A concerned area resident reported to FFRF last holiday season that each year during this time, the city of Dover was displaying religious exhibits on city property, and FFRF contacted the city then to let it know of the unconstitutionality of its practice.

“It is unlawful for the city of Dover to maintain, erect or host a holiday display that consists solely of a nativity scene, thus singling out, showing preference for and endorsing one religion,” wrote FFRF Legal Fellow Chris Line in a letter to Mayor Richard Homrighausen back in January. “The Supreme Court has ruled it is impermissible to place a nativity scene as the sole focus of a display on government property.”

The city responded in April informing FFRF that Dover would no longer have such overtly Christian monuments on city property. Now, come holiday time, the media has been reporting on FFRF’s constitutional victory.
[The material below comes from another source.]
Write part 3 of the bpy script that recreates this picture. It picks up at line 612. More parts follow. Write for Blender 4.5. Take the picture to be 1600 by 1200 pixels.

FFRF is especially gratified that Dover city officials followed Line’s advice in one particular aspect. Line wrote, “There are ample private and church grounds where religious displays may be freely placed,” and it is to a church that the city of Dover has gotten the exhibits relocated.

FFRF is appreciative that reason and our secular Constitution have prevailed.

“It’s when sectarian religious messaging is on public grounds that there’s a constitutional problem,” says FFRF Co-President Annie Laurie Gaylor. “Churches and private entities are welcome to flaunt their religiosity.”

The Freedom From Religion Foundation is a national nonprofit organization with 32,000 members and several chapters across the country, including almost 800 members and a chapter in Ohio. Its purposes are to protect the constitutional principle of separation between state and church, and to educate the public on matters relating to nontheism.